Solved – Why is the continuous uniform distribution not an exponential family

exponential-family

In class I've been given that a family of distributions $\{P_{\theta} : \theta \in \Theta\}, \Theta \in \mathbb{R}^{k} $ is an exponential family if there exits real-valued functions $\eta_{1}, … , \eta_{k}, B $ of $\theta$ and $T_{1}, … , T_{2}, h$ of $x$, such that the pmf or pdf of $P_{\theta}$ can be written as:

$p_{\theta}(x) = exp \left[\sum_{1}^{k}\eta_{i}(\theta)T_{i}(x) \space -B(\theta) \right]h(x)$

I'm asked to determine whether $\mathcal{U}([0,\vartheta]), \space \vartheta > 0$ is an exponential family. I've read online that the uniform distributions are not exponential families, however based on the definition I've been given it seems fairly easy to show that it is.

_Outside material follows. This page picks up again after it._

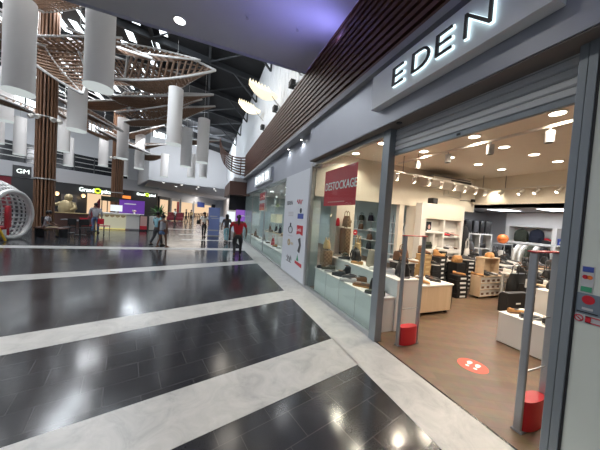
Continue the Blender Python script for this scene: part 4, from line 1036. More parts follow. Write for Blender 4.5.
for i in range(6):
    shoe(('flat', 'flat', 'sneaker')[i % 3], ('black', 'brown', 'offwhite')[i % 3], ('tan', 'black', 'offwhite')[i % 3], (5.92+i*.24, 4.84, .804), -1.1, '%s shoe from the left on the shelf below the cabinet niches' % ORD[i], g)

# ------------------------------------------------------------------ back room
t = thing('cube_shelf', 'white cube shelf carrying dark suitcases in the back corner', 'shelf', (8.95, 5.95, .002))
for z in (0, .5, 1.02, 1.54): MB().box(0, 1.15, 0, .5, z, z+.035).build('shelf', 'white', t)
for x in (0, .37, .74, 1.12): MB().box(x, x+.03, 0, .5, .03, 1.54).build('divider', 'white', t)
t.rotation_euler = (0, 0, -.55); t.location = (8.72, 6.1, .002)
def onshelf(u, z): 
    return (8.72+math.cos(-.55)*u+.22*math.sin(.55), 6.1+math.sin(-.55)*u+.22*math.cos(.55), z)
for i, (u, m_, w) in enumerate([(.12, 'pinkish', .22), (.38, 'black', .26), (.64, 'darkgrey', .2), (.84, 'blacksatin', .16), (1.04, 'black', .22)]):
    suitcase(onshelf(u, 1.58), w, .3, .46, m_, -.55, ('dusty rose suitcase at the left of the row on the cube shelf', 'wide black suitcase beside the rose one on the cube shelf', 'charcoal suitcase in the middle of the cube shelf row', 'slim black suitcase, second from right on the cube shelf', 'black suitcase at the right end of the cube shelf row')[i], 'suitcases on the cube shelf')
bag(onshelf(.56, 1.06), .24, .2, .22, 'black', -.5, 'black bag in an upper compartment of the cube shelf', handle=False)
bag(onshelf(.95, 1.06), .22, .2, .16, 'blacksatin', -.5, 'low black bag at the right of the cube shelf', handle=False)
bag(onshelf(.56, .54), .26, .2, .3, 'brown', -.5, 'brown bag in a lower compartment of the cube shelf', handle=False)
# hanging black clothes at the end of the white cabinet
t = thing('coat_stand', 'black clothes stand hung with dark coats right of the white cabinet', 'coat stand', (7.62, 5.20, .002))
MB().cyl((0, 0, 0), (0, 0, 1.9), .02, n=10).build('pole', 'black', t); MB().lathe([(.22, 0), (.22, .02), (.03, .03)], 18).build('base', 'black', t)
MB().tube([(-.2, 0, 1.86), (.2, 0, 1.86)], .012).build('arm', 'black', t)
tc = thing('hanging_coat', 'long black coat hanging from the stand beside the white cabinet', 'coat', (7.62, 5.15, 0))
MB().loft([sring(0, 0, z, w, d, 18, 2.6) for z, w, d in ((.5, .20, .10), (.9, .19, .11), (1.3, .17, .10), (1.62, .19, .09), (1.76, .14, .06), (1.83, .05, .04))]).build('coat_body', 'blackcloth', tc, True)
for s_ in (-1, 1): MB().tube([(s_*.17, 0, 1.66), (s_*.22, .02, 1.3), (s_*.21, .02, .98)], [.055, .05, .04], 8).build('sleeve', 'blackcloth', tc, True)
bag((7.6, 4.98, .9), .16, .08, .22, 'offwhite', -.4, 'pale hanging bag in front of the black coat', hh=.3)
# basketball on a wire rack
t = thing('wire_rack', 'grey wire display rack under the orange ball', 'rack', (9.5, 5.06, .002))
for sx in (-1, 1):
    for sy in (-1, 1): MB().cyl((sx*.22, sy*.18, 0), (sx*.22, sy*.18, 1.3), .012, n=8).build('leg', 'greysteel', t)
for z in (.45, .85, 1.28): MB().box(-.23, .23, -.19, .19, z, z+.02).build('shelf', 'palegrey', t)
t = thing('basketball', 'orange ball with dark seams on top of the wire rack', 'ball', (9.5, 5.06, 1.463))
MB().ell((0, 0, 0), (.16, .16, .16), 24, 14).build('ball', 'orange', t, True)
for a in ((1, 0, 0), (0, 1, 0), (0, 0, 1)):
    a = V(a); u = a.orthogonal().normalized(); w = a.cross(u); MB().tube([(u*math.cos(q)+w*math.sin(q))*.1602 for q in [2*PI*k/28 for k in range(29)]], .003, 4).build('seam', 'black', t)
for i, (z, m_) in enumerate([(.872, 'offwhite'), (.472, 'navy')]): bag((9.5, 5.06, z), .3, .24, .2, m_, .2, ('white soft bag on the middle shelf of the wire rack', 'navy bag on the low shelf of the wire rack')[i], handle=False)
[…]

Let $\eta_{1}(\vartheta) = 0, \space T_{1}(x) = 0, \space B(\vartheta) = ln(\vartheta), \space h(x) = 1$ and we have that:

$exp \left[\sum_{1}^{k}\eta_{i}(\theta)T_{i}(x) \space -B(\theta) \right]h(x) = exp[-\ln(\vartheta)] = \frac{1}{\vartheta}$ gives us our desired pdf.

So what is the problem here?

Is it that we have to restrict $x \in [0,\vartheta]$ for it to truly be our desired pdf? Because we have to restrict $x$ for the Bernoulli distribution as well and that is still an exponential family.

Has it just been decided that the uniform distributions aren't exponential families by convention since they don't vary anyways so it's not worth thinking of them as exponentials?

If someone could explain this I'd be very grateful.

Best Answer

Since the indicator function $\mathbb{I}_{(0,\theta)}(x)$ is part of the definition of the Uniform density, one cannot enter it inside the exponential product part $\exp\{\eta_1(\theta)T_1(x)+\ldots\}$.